Hal menyenangkan ketika menyaksikan diri sendiri yang kadang keliru, kadang terburu-buru, kadang juga wagu. Jujur di dalam menilai diri sendiri. Bodohnya kita yang lalu-lalu, teledornya diri kita saat-saat dulu, khilafnya langkah-langkah perjalanan hidup kita dulu. Kita beri ruang bagi diri kita untuk mengakui  apa dan bagaimana diri kita sebenarnya. Perbaikan-perbaikan hidup dimulai dari situ. Untuk dapat memperbaiki harus diketahui dulu apa-apa saja yang keliru. Bahasa motivasinya, introspeksi atau mawas diri.

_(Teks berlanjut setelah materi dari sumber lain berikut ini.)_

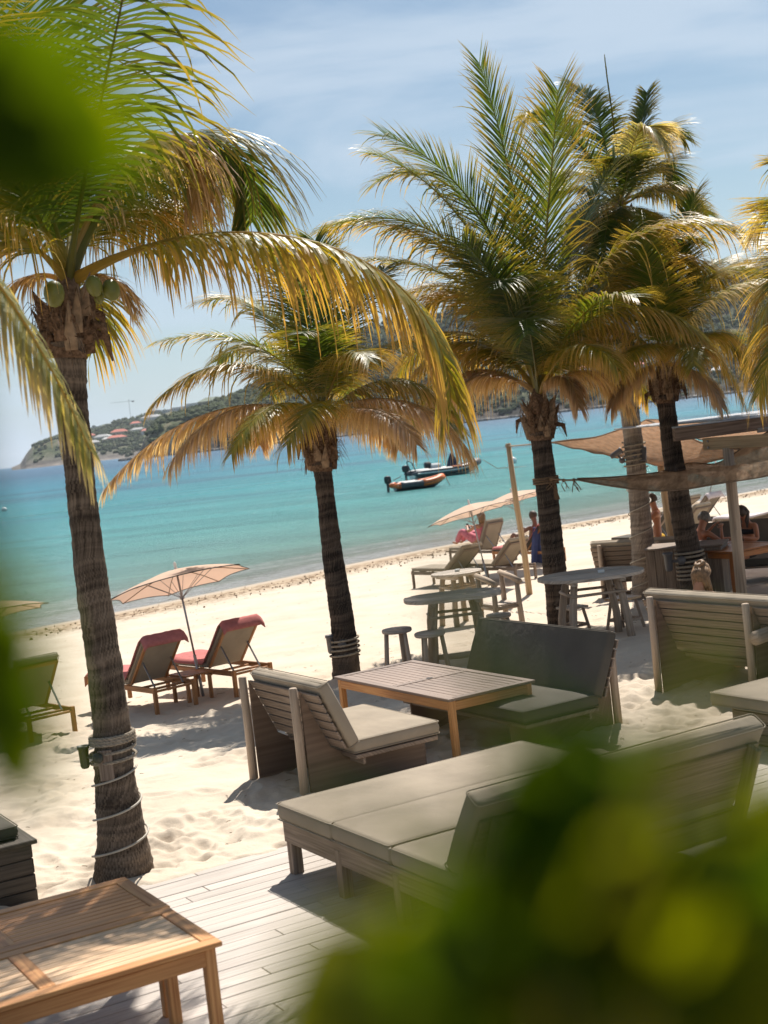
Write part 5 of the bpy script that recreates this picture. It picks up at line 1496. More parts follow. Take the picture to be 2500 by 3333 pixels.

Kata teman saya ada seorang seniman yang saya lupa namanya. Intinya dia mengungkapkan bahwa: “aktor yang baik adalah sutradara yang baik dan sebaliknya sutradara yang baik adalah aktor yang baik”. Tapi dari seluruh uraian diatas kita pun juga harus punya kesadaran selain sebagai aktor dan sutradara, Kesadaran yang lebih tinggi dari kesadaran aktor dan kesadaran sutradara. kesadaran bahwa kita sedang bikin filem yang diputar besok diakherat. Ya bikin filem. Yang pemain utamanya diri kita masing-masing, selain diri kita semua figuran.